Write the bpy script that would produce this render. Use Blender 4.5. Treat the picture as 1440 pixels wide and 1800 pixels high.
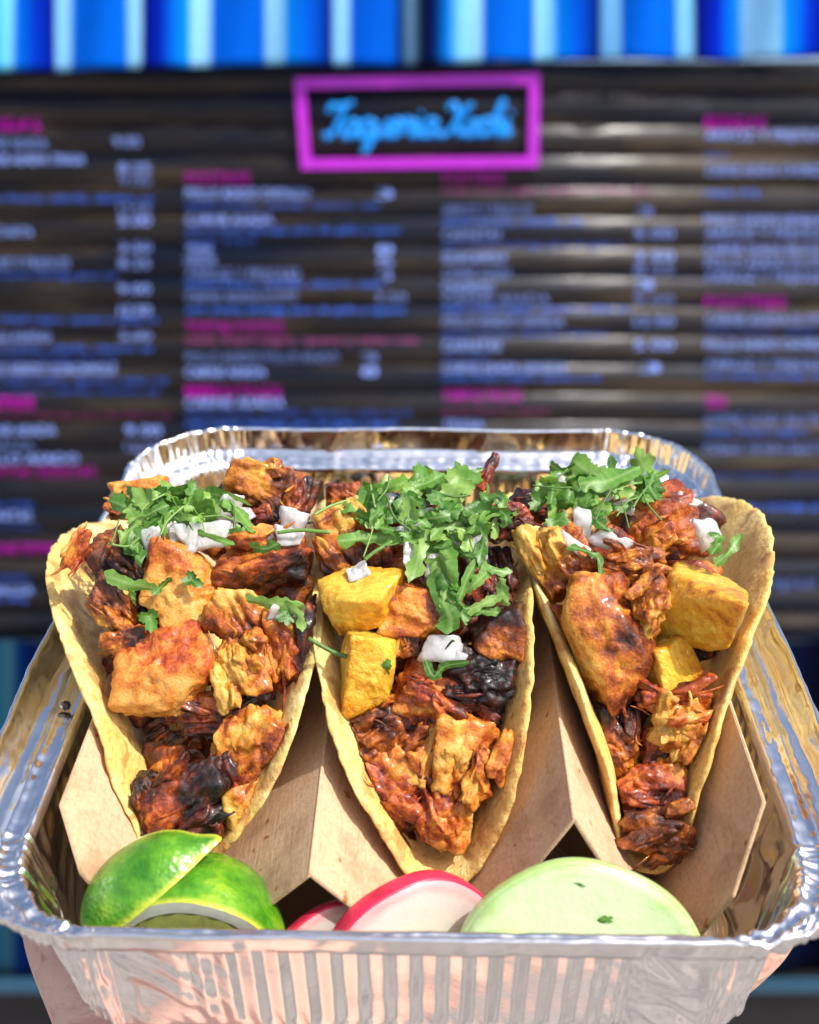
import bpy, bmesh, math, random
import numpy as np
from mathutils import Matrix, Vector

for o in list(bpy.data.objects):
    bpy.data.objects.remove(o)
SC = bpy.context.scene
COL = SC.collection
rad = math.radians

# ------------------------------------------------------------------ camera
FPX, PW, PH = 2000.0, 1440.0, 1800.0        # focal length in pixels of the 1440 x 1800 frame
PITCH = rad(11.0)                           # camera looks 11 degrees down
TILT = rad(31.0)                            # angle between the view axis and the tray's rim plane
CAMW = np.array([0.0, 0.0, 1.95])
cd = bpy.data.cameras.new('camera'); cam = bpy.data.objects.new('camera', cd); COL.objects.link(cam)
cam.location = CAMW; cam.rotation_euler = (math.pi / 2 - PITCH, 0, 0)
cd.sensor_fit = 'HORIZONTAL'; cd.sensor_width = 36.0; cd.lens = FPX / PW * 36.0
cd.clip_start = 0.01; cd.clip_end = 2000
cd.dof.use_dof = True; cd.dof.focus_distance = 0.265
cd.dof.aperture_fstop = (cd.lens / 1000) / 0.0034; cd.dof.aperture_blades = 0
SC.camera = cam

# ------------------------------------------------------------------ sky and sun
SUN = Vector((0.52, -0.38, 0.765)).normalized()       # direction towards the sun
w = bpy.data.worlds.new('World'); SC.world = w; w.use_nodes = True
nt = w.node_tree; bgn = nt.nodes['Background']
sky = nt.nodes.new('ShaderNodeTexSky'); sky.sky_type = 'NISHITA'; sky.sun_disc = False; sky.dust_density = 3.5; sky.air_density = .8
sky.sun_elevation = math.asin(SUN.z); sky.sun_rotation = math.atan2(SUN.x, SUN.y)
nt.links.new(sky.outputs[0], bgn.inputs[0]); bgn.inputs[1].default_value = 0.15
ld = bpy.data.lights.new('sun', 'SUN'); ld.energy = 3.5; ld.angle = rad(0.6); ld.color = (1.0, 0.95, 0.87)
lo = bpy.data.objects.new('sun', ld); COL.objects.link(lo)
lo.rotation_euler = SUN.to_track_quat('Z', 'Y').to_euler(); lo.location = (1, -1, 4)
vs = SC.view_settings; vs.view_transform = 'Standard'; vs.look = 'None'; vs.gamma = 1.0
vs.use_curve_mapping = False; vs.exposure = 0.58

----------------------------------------

§ What is being asked:
Restate, line by line and word for word, everything from the top of the material through the line that contains "from mathutils import Matrix, Vector". Leave pictures out.

§ Task response:
Write the bpy script that would produce this render. Use Blender 4.5. Treat the picture as 1440 pixels wide and 1800 pixels high.
import bpy, bmesh, math, random
import numpy as np
from mathutils import Matrix, Vector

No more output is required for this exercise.